After that, you can call it directly:
cs list
The Core Idea: Command Keys for Long Commands
Under the hood, the CLI stores command templates in a local catalog file. Each entry has:
- a key (short name you call)
- a value (the real shell command executed behind the scenes)
- an optional dangerous flag for confirmation before risky execution
At a high level:
- You register the command once.
- You execute by key many times.
- You keep your workflow consistent and predictable.
It is especially useful when commands are:
- long
- repetitive
- easy to mistype
- used across multiple projects
Quick Start and Real Examples
Build and run:
make build
./cs list
Create commands:
./cs create 'docker cc' 'docker builder prune -a'
./cs create 'kp $port' 'sudo kill -9 $(sudo lsof -t -i:$port)'
./cs create 'logs $ns $lines' 'kubectl logs deployment/api -n $ns --tail=$lines'
List saved commands:
./cs list
Execute by key:
./cs docker cc
./cs kp 3040
./cs logs prod 200
Delete by id:
./cs delete <id>
Check which catalog file is in use:
./cs path
Applying It in Daily Workflow
In practice, the value of this tool appears in daily repetition.
1) Personal productivity
You stop wasting mental energy remembering command syntax and focus on the task itself.
2) Project-specific catalogs
You can point to a custom catalog with CS_CATALOG_PATH:
export CS_CATALOG_PATH="$HOME/my-project/.cs/catalog.json"
./cs list
This is useful when each repository has its own operational commands.
3) Safer execution for risky commands
For commands that can be destructive, enable confirmation:
./cs create 'wipe docker' 'docker system prune -a --volumes' dangerous=yes
Now execution asks for confirmation ([y/N]) before running.
In short, If your goal is quick access to long terminal commands with minimal friction, a command catalog is a strong middle ground.
- Faster execution of repetitive commands
- Less context switching and less syntax memory load
- Reduced copy/paste errors
- Supports parameterized templates (for ports, namespaces, lines, etc.)
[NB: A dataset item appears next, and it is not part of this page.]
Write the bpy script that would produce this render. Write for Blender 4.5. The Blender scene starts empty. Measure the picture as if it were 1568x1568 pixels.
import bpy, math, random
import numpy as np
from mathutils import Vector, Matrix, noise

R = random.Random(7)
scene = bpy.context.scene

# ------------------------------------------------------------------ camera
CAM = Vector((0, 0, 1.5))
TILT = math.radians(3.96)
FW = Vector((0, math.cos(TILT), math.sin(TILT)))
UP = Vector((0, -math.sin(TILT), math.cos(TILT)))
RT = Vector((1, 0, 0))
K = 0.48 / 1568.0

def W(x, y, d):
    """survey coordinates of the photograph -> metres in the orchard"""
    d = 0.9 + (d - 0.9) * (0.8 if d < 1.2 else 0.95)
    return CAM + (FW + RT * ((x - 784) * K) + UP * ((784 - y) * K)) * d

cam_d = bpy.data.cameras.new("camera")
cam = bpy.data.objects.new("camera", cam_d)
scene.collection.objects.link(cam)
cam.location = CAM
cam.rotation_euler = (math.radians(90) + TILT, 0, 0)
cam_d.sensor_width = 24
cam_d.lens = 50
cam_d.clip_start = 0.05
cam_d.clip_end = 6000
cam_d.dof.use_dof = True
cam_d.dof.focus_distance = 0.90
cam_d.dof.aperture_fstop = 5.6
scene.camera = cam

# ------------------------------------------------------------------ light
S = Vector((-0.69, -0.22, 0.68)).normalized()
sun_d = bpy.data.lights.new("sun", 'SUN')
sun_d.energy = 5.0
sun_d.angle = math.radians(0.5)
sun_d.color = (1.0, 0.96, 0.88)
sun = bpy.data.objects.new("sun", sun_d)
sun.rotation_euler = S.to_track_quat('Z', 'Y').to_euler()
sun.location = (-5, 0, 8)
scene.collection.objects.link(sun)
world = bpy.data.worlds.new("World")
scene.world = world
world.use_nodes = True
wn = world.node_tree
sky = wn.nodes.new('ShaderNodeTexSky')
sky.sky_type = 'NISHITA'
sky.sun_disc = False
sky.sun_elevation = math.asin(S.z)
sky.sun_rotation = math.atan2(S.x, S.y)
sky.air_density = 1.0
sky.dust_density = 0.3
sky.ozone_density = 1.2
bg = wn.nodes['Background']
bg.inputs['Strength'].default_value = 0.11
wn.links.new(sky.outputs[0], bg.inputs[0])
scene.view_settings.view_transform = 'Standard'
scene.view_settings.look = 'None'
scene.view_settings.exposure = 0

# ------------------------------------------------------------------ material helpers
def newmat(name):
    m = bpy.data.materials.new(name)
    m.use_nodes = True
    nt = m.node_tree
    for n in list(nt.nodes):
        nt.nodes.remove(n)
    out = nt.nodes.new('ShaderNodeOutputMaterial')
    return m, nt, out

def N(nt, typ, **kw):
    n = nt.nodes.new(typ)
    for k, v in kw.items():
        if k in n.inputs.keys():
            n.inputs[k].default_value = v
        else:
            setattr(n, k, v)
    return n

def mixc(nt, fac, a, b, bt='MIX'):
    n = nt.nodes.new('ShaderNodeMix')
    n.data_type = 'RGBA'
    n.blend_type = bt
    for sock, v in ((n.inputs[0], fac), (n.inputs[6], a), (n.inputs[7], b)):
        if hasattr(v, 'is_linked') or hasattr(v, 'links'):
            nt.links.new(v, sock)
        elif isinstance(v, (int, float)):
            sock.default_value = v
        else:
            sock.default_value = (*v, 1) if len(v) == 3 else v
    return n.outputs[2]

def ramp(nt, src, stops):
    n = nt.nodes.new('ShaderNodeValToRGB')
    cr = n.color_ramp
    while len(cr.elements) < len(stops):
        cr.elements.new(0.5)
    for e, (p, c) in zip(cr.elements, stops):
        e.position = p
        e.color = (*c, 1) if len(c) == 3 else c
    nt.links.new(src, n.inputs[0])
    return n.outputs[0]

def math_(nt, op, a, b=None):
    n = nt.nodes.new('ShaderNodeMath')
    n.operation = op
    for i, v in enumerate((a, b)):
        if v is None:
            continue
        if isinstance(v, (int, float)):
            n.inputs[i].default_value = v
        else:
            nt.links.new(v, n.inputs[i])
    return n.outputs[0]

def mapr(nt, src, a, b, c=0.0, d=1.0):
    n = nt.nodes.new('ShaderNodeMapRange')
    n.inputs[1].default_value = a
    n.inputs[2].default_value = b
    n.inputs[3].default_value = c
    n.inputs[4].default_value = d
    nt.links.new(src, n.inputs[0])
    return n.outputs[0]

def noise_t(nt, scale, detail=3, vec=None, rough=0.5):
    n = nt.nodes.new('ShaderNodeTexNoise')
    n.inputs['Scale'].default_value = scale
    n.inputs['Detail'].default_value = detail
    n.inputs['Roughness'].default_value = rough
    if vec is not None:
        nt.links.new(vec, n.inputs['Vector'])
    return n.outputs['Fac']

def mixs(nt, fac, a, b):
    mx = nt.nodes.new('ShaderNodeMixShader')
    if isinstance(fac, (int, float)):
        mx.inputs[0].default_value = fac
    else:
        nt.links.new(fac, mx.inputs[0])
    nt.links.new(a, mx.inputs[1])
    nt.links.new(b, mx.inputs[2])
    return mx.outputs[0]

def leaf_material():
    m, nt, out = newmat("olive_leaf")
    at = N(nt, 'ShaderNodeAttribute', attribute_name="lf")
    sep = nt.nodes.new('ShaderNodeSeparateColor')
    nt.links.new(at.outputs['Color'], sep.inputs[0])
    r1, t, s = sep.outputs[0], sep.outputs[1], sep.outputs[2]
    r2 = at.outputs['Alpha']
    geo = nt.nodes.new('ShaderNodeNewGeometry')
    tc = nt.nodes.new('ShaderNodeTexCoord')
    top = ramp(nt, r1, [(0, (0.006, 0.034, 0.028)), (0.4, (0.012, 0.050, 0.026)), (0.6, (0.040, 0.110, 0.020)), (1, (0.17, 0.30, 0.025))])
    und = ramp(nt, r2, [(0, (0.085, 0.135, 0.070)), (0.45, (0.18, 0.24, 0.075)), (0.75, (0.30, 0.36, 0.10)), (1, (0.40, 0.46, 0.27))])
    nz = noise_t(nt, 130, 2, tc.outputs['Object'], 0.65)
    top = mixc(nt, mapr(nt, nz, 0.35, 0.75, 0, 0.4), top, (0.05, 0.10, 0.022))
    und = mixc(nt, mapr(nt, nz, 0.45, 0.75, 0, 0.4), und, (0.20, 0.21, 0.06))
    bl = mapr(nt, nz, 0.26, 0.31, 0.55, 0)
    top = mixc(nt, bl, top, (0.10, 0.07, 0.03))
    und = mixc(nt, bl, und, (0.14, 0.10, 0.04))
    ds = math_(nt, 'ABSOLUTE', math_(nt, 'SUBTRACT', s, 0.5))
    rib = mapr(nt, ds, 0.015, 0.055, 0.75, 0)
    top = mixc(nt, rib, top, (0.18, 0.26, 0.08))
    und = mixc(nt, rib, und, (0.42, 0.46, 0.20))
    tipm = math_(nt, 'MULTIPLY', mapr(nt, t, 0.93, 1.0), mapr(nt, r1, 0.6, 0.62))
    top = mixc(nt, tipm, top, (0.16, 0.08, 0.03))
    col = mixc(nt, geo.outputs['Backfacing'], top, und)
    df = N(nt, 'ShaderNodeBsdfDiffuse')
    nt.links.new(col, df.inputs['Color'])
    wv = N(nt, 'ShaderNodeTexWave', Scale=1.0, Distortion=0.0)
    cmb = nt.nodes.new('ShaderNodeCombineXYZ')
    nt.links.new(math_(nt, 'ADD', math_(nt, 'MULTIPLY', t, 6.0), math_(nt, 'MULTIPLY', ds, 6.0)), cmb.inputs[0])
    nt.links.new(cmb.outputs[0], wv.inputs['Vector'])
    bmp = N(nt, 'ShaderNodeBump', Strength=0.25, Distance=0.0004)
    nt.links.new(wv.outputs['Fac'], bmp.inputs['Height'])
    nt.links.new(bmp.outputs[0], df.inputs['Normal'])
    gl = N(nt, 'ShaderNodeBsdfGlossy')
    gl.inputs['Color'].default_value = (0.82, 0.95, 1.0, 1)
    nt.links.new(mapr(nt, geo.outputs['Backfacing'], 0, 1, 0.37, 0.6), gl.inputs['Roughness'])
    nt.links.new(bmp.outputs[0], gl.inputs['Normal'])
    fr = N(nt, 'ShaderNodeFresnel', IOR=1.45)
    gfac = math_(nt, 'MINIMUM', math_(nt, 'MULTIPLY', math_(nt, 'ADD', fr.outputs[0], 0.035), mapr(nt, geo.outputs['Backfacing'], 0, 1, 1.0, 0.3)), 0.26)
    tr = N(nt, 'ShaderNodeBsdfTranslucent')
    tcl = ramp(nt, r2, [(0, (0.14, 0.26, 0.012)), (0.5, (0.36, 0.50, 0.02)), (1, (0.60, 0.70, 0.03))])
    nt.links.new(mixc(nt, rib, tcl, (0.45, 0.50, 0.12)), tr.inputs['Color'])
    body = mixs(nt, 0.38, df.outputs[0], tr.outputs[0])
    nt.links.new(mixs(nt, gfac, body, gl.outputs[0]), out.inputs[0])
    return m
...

- Local catalog keeps your command set portable and organized
Conclusion
I built this CLI to remove terminal friction from my daily workflow, and it has done exactly that.
When you map long commands to short, meaningful keys, you move faster, make fewer mistakes, and keep your command line habits clean.
If you constantly type the same long Linux commands, this approach is worth adopting today.